• _SET PROBLEM_: Report the count of lines below that include "starts", without any other text.

---- ENTRIES PROVIDED

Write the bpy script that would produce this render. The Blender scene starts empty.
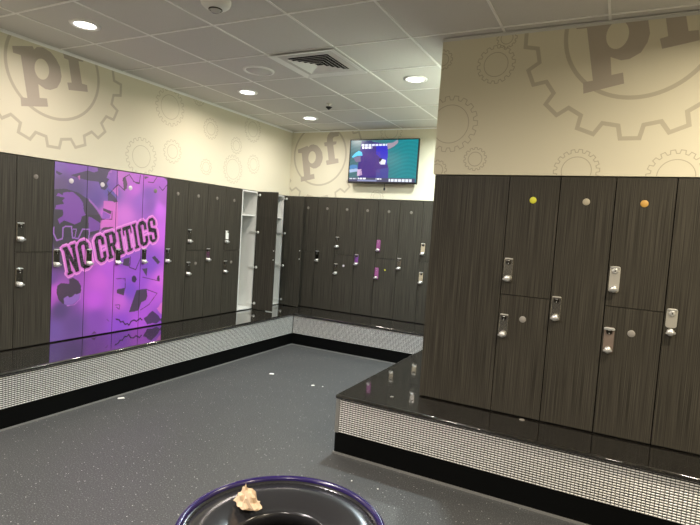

--------
---- ENTRIES PROVIDED

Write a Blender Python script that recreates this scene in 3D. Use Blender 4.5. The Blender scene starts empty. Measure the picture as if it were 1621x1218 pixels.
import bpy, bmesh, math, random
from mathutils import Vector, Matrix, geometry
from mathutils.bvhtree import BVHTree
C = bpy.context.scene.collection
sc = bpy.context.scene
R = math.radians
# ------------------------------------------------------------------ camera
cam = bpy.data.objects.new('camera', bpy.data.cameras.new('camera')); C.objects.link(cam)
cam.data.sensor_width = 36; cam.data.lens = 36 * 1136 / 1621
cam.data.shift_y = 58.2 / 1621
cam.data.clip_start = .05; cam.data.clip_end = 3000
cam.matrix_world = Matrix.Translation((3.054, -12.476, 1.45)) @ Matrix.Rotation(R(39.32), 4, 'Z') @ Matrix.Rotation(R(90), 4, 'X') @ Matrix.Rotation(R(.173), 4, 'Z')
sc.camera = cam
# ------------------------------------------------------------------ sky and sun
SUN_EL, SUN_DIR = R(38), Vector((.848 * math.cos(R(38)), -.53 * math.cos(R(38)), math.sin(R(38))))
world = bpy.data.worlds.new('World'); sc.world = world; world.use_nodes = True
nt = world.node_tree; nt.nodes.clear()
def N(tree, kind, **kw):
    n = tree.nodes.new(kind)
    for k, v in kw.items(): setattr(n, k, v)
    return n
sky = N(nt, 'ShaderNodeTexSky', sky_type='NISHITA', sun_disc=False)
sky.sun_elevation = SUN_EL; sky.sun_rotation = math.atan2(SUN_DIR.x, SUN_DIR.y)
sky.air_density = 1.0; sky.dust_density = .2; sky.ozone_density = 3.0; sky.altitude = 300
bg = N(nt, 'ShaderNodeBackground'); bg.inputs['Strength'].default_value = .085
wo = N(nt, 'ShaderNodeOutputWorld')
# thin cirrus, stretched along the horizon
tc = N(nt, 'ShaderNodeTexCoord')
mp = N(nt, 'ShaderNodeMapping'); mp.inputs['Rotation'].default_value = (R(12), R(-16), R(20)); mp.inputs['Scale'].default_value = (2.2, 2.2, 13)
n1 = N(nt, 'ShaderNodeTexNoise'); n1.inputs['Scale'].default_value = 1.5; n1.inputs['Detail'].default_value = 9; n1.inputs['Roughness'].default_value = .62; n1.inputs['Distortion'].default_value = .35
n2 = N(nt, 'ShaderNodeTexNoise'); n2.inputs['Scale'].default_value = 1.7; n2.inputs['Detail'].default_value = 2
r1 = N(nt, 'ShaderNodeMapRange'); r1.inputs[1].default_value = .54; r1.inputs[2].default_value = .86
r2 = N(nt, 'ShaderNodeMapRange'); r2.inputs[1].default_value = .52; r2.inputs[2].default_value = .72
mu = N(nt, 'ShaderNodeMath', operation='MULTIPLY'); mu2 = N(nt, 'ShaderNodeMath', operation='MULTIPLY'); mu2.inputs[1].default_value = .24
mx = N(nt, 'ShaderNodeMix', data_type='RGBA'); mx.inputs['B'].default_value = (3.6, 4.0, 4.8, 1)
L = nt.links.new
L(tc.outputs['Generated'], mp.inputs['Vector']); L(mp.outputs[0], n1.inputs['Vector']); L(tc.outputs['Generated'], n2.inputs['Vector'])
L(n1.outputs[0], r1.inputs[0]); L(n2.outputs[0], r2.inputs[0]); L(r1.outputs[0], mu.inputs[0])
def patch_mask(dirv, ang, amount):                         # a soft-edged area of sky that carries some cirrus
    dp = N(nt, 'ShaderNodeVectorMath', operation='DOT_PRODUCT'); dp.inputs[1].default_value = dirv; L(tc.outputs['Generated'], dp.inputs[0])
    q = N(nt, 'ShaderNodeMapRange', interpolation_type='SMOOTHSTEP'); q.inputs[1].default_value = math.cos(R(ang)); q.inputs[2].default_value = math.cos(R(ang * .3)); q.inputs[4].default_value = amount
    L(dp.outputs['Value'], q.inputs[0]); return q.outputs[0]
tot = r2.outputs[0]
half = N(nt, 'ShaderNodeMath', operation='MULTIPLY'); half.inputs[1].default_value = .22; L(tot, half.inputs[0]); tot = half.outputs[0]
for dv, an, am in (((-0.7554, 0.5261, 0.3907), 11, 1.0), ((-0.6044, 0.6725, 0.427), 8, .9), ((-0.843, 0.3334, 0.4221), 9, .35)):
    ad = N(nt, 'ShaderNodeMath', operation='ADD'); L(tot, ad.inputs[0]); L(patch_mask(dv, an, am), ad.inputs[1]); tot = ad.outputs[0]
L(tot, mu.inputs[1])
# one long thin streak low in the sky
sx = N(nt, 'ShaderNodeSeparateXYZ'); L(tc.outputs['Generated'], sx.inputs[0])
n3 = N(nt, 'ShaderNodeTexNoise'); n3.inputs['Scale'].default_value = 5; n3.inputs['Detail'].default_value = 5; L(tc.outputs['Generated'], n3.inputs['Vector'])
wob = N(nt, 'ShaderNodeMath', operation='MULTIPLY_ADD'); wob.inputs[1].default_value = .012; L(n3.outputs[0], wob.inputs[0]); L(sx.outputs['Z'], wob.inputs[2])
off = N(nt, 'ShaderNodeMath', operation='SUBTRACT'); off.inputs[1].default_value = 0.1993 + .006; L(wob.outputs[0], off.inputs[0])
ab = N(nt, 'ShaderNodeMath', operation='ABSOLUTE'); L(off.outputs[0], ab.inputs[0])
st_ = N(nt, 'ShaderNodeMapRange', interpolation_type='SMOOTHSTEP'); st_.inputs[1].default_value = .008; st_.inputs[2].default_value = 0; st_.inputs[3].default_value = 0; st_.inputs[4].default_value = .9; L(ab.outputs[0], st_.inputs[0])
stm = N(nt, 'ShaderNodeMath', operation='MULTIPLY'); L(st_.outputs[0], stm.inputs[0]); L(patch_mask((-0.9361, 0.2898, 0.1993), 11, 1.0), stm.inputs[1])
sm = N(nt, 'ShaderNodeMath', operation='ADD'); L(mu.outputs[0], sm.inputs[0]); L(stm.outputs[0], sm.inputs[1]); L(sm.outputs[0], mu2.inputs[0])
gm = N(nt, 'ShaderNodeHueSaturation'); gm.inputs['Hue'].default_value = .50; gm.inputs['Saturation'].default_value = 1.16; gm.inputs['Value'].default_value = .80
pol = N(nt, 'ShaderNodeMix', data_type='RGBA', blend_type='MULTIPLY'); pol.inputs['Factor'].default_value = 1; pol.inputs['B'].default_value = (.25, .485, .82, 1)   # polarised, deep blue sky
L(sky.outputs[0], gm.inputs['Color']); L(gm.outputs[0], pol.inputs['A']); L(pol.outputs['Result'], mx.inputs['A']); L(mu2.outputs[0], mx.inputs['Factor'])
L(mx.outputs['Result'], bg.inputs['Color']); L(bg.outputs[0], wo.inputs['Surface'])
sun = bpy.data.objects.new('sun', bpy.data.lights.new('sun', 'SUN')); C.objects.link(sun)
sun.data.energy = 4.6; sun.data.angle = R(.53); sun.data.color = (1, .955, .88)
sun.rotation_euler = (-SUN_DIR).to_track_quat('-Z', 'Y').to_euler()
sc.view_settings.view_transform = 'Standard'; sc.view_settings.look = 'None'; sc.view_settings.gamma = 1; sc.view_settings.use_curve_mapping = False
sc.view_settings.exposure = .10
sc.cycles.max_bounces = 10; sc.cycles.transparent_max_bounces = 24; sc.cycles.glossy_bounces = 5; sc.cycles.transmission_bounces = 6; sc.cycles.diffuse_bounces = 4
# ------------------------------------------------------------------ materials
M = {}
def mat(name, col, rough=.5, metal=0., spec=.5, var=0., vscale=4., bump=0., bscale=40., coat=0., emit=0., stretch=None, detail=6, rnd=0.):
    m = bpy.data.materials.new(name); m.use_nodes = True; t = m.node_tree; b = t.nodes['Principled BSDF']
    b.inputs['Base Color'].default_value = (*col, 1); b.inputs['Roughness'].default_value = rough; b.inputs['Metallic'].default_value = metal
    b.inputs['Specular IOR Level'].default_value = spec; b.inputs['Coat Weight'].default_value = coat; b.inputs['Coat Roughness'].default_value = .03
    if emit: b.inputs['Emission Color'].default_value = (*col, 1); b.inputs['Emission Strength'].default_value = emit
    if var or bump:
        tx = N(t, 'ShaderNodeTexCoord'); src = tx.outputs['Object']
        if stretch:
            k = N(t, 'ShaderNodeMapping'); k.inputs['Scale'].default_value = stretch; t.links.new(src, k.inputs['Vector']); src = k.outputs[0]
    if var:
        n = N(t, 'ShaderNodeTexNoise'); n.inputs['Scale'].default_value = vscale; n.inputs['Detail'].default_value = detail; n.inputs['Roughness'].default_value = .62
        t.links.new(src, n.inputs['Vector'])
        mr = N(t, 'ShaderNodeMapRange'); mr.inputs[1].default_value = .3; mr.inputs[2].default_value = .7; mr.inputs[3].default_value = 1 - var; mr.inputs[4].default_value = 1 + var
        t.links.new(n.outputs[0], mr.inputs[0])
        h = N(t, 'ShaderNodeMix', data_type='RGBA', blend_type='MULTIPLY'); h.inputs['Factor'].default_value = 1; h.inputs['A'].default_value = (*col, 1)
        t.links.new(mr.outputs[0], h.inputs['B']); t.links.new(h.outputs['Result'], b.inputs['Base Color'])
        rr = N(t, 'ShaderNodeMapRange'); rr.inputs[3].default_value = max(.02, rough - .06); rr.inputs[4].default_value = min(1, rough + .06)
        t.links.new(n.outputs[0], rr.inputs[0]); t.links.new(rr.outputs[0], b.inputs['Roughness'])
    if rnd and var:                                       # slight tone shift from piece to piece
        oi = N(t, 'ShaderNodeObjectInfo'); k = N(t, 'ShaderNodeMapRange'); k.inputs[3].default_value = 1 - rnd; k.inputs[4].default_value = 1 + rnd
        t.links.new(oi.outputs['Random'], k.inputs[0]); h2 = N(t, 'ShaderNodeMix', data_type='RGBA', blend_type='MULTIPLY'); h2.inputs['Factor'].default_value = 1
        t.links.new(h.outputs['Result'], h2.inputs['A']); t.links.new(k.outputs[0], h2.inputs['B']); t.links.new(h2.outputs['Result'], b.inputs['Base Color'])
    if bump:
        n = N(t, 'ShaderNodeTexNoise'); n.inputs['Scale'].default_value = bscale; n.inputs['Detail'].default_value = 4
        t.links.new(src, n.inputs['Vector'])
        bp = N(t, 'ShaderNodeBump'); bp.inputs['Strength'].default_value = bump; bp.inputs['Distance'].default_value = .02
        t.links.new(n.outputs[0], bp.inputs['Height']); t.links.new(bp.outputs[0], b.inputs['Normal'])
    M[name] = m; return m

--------

• _WORKED ANSWER_: 2